If you want hearty laughter, country mirth-- Or frantic gestures of an acrobat, Heels over head--or floating lace skirts worth I know not what, a large eccentric hat And diamonds, the gift of some dull boy-- Then when you see her do not wrong Yvette, Because Yvette is not a clever toy, A tawdry doll in fairy limelight set ... And should her song sound cynical and base At first, herself ungainly, or her smile Monotonous--wait, listen, watch her face: The sufferings of those the world calls vile She sings, and as you watch Yvette Guilbert, You too will shiver, seeing their despair.

Now to me Yvette Guilbert was exquisite from the first moment. "Exquisite!" I said under my breath, as I first saw her come upon the stage. But it is not merely by her personal charm that she thrills you, though that is strange, perverse, unaccountable.

It is not merely that she can do pure comedy, that she can be frankly, deliciously, gay. There is one of her songs in which she laughs, chuckles, and trills a rapid flurry of broken words and phrases, with the sudden, spontaneous, irresponsible mirth of a bird. But where she is most herself is in a manner of tragic comedy which has never been seen on the music-hall stage from the beginning. It is the profoundly sad and essentially serious comedy which one sees in Forain's drawings, those rapid outlines which, with the turn of a pencil, give you the whole existence of those base sections of society which our art in England is mainly forced to ignore. People call the art of Forain immoral, they call Yvette Guilbert's songs immoral. That is merely the conventional misuse of a conventional word. The art of Yvette Guilbert is certainly the art of realism. She brings before you the real life-drama of the streets, of the pot-house; she shows you the seamy side of life behind the scenes; she calls things by their right names. But there is not a touch of sensuality about her, she is neither contaminated nor contaminating by what she sings; she is simply a great, impersonal, dramatic artist, who sings realism as others write it.
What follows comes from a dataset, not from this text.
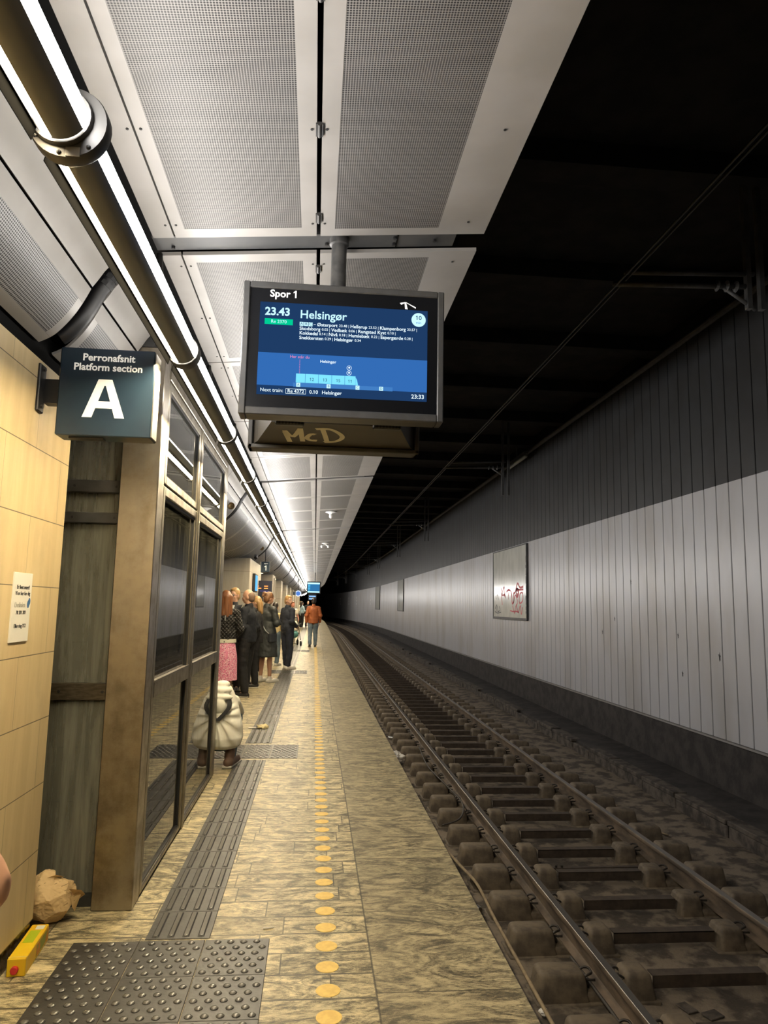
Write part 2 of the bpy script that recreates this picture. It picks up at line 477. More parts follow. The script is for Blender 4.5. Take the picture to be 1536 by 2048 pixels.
# tunnel wall across the track
XW = 5.72
def boards(z0, z1, m, name, y0=2.0, y1=140.0, pitch=.32, gap=.022, depth=.022):
    mb = MB(); y = y0
    while y < y1:
        near = y < 62
        L = pitch if near else pitch * 8
        a, b = y + gap / 2, y + L - gap / 2
        xa, xb = XW + xo(a), XW + xo(b); bev = .006
        vs = []
        for z in (z0, z1):
            vs += [(xa + depth, a, z), (xa + bev, a, z), (xa, a + bev, z), (xb, b - bev, z), (xb + bev, b, z), (xb + depth, b, z)]
        mb.add(vs, [(i, i + 1, i + 7, i + 6) for i in range(5)])
        y += L
    return struct(mb.build(name, m, recalc=False))
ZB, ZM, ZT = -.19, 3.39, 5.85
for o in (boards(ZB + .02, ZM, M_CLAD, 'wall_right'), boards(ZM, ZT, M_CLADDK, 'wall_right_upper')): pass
struct(MB().sweep([(XW + .02, ZB), (XW + .02, 6.4), (XW + .3, 6.4), (XW + .3, ZB)], stations(-3.5, Y_END), grade=False).build('wall_right_backing', M_VOID))
M_TRIM = mat('trim_metal', (.36, .34, .32), .4, .3)
struct(MB().sweep([(XW - .03, ZB - .012), (XW - .03, ZB + .012), (XW + .03, ZB + .012), (XW + .03, ZB - .012)], stations(-3.5, Y_END), grade=False).build('trim_2', M_TRIM))
struct(MB().sweep([(XW + .02, -1.4), (XW + .02, ZB), (XW + .3, ZB), (XW + .3, -1.4)], stations(-3.5, Y_END), grade=False).build('baseboard_right', M_CONC))
# service ledge along the wall and its curb of rough stones
ledge = MB().sweep([(5.06, -1.4), (5.06, -.895), (XW + .05, -.87), (XW + .05, -1.4)], stations(-3.5, Y_END)).build('trim_3', M_CONC); struct(ledge)
cb = MB(); y = -1.0
while y < 75:
    L = random.uniform(.75, 1.25)
    for k in (0,):
        j = random.uniform(-.012, .012)
        cb.rbox(4.985 + j + xo(y), 5.12 + xo(y), y + .008, y + L - .008, -1.2 + gz(y), -.945 + gz(y) + random.uniform(-.01, .006), .012, 1)
        if random.random() < .86: cb.rbox(4.965 + j + xo(y), 5.16 + xo(y), y + .012, y + L - .014, -.94 + gz(y), -.872 + gz(y) + random.uniform(-.012, .004), .010, 1)
    y += L
struct(cb.build('trim_4', M_CURB))
# tunnel ceiling and its cross ribs
tc = MB().sweep([(-7, 6.2), (6.2, 6.2), (6.2, 6.6), (-7, 6.6)], stations(-3.5, Y_END), grade=False)
for k in range(52):
    y = 1.525 + k * 2.4
    tc.box(-2 + xo(y), 6.0 + xo(y), y, y + .35, 5.95, 6.25)
struct(tc.build('ceiling', mat('tunnel_ceiling', (.018, .017, .016), .9, c2=(.01, .01, .01), ns=3, world=True, spec=.2)))
# black backing for the shaded void round the canopy, added to stop light leaks
CZ = lambda x: 3.21 + .086 * (x + .69)
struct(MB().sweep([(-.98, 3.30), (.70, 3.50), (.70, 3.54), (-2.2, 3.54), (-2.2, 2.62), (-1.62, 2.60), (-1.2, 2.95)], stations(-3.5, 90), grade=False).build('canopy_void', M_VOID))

# track bed
from mathutils import noise as mnoise
def bed_z(x, y):
    a = mnoise.noise((x * 2.1, y * 2.1, 0)) * .020 + mnoise.noise((x * 7, y * 7, 3)) * .012 + mnoise.noise((x * 19, y * 19, 9)) * .006
    return -1.12 + a + (.03 if x > 4.2 else 0) * min(1, (x - 4.2) * 2)
ys = []; y = -1.0
while y < Y_END:
    ys.append(y); y += .075 if y < 11 else (.22 if y < 26 else 2.0)
xs = [.80 + i * .075 for i in range(58)]
tb = MB()
for yy in ys:
    for x in xs: tb.v.append((x + xo(yy), yy, bed_z(x, yy) + gz(yy)))
n = len(xs)
for i in range(len(ys) - 1):
    for k in range(n - 1): tb.f.append((i * n + k, i * n + k + 1, (i + 1) * n + k + 1, (i + 1) * n + k))
struct(tb.build('track_floor', M_DIRT, smooth=True))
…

Her gamut in the purely comic is wide; with an inflection of the voice, a bend of that curious long thin body which seems to be embodied gesture, she can suggest, she can portray, the humour that is dry, ironical, coarse (I will admit), unctuous even. Her voice can be sweet or harsh; it can chirp, lilt, chuckle, stutter; it can moan or laugh, be tipsy or distinguished. Nowhere is she conventional; nowhere does she resemble any other French singer. Voice, face, gestures, pantomime, all are different, all are purely her own. She is a creature of contrasts, and suggests at once all that is innocent and all that is perverse. She has the pure blue eyes of a child, eyes that are cloudless, that gleam with a wicked ingenuousness, that close in the utter abasement of weariness, that open wide in all the expressionlessness of surprise. Her naïveté is perfect, and perfect, too, is that strange, subtle smile of comprehension that closes the period. A great impersonal artist, depending as she does entirely on her expressive power, her dramatic capabilities, her gift for being moved, for rendering the emotions of those in whom we do not look for just that kind of emotion, she affects one all the time as being, after all, removed from what she sings of; an artist whose sympathy is an instinct, a divination. There is something automatic in all fine histrionic genius, and I find some of the charm of the automaton in Yvette Guilbert. The real woman, one fancies, is the slim bright-haired girl who looks so pleased and so amused when you applaud her, and whom it pleases to please you, just because it is amusing. She could not tell you how she happens to be a great artist; how she has found a voice for the tragic comedy of cities; how it is that she makes you cry when she sings of sordid miseries. "That is her secret," we are accustomed to say; and I like to imagine that it is a secret which she herself has never fathomed.